Gérald Sfez, Logiques du vif. Lyotard en éclaireur, Paris, Hermann, 2016, p. 290.
Hélène Merlin-Kajman
05/05/2018
Plus haut, dans une note (p. 90), Gérald Sfez a cité une phrase de Malraux pour souligner sa proximité avec Lyotard : « Notre culture n’est pas faite de passés conciliés, mais de parts inconciliables de passé. […] Qu’échangeraient, au bord du Styx, Aristote et les prophètes d’Israël, sinon des injures ? ».
Mais, explique Gérald Sfez, Malraux appelle de ses vœux une réconciliation dans un humanisme encore à concevoir. Pas Lyotard. Car pour ce dernier, l’inconcilié est d’abord en nous – de la désolation en partage.
Et c’est d’abord ce différend qu’il convient de ne pas étouffer en litige.
Je comprends donc qu’il convient de lire ensemble Aristote et les prophètes d’Israël (et tant d’autres…) en écoutant leur différend sans jamais le réduire en litige : et je comprends encore qu’il s’agit là d’un exercice intérieur avant d’être celui d’un jugement portant sur le monde « extérieur ».
On ne débattrait, on ne se disputerait, on n’agirait (car on doit agir) que sur fond de ce vacillement – tandis que nulle transitionnalité ne se donnerait pour but de le stabiliser harmonieusement.

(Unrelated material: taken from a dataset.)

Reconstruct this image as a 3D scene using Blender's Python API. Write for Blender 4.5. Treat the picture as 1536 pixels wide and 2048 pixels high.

Ce qui fait figure bien sûr.
… Les litiges ne sont jamais bons s’ils créent plus de différends qu’ils n’en résolvent – différends qu’ils ne résolvent jamais, de toute façon, qu’en laissant intacts des bribes des anciens torts ou en en recréant de nouveaux…
Et cela n’est « digérable » qu’à condition de partager la désolation…
[1] « Ce que dicte l’enfance » (Note. HMK).
[2] Jean-François Lyotard, Lectures d’enfance, Galilée, 1991, p. 76.